One woman I spoke to said a journalist from London visited Barrow for two months during the summer working on a similar story. "She followed me around with a voice recorder," the woman recalled, "even though I told her I did not want to talk to her."

Before our trip, we saw Barrow residents quoted in the New York Times. We found ourselves interviewing some of the same people. A few had been interviewed so many times their comments had a polished and rehearsed feel. They'd heard our questions before.

I saw how this story could be skewed by reliance on a handful of individual observers willing to open up to parachuting reporters. I also saw how easy it could be to oversimplify the story. And what of the missing voices from this story? Folks with valuable perspectives lacking from the mainstream coverage because they are not easy to find or are bored with talking about the subject.

Some of the rhetoric magnifies events that may not implicate rising temperatures.

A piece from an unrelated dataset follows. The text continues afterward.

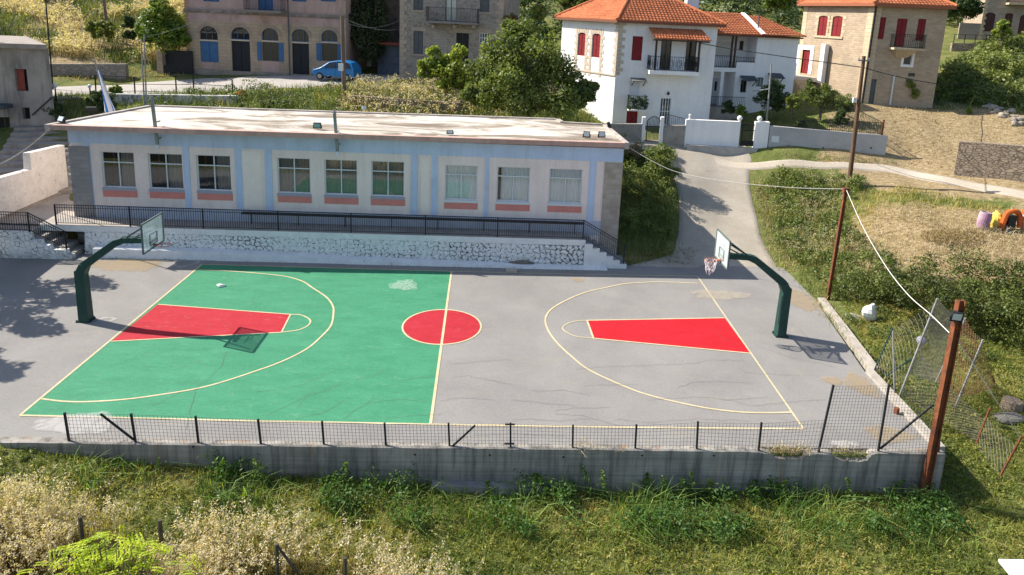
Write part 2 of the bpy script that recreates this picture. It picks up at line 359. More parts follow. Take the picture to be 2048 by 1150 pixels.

It is not unheard of for ice to come in late, according to Sheehan, for wildlife to starve to death, even for polar bears to be found dead in the water. What is unusual is that some of these things are happening with increasing frequency.

Other signs Sheehan noted as extremely unusual include lightning storms last summer. He recalled some locals were so unfamiliar with such storms they watched while standing outside on metal grates. There are changes, but there are nature's surprises too—unrelated to warming temperatures.

The fruitfulness of his wife's summer garden—surpassing anything the household produced in the last 12 years also surprised him. To him, these are signs of climate change, but nothing is proven. As natural events in the North Slope reach extremes, the complex causes driving the striking, even startling, events aren't always obvious.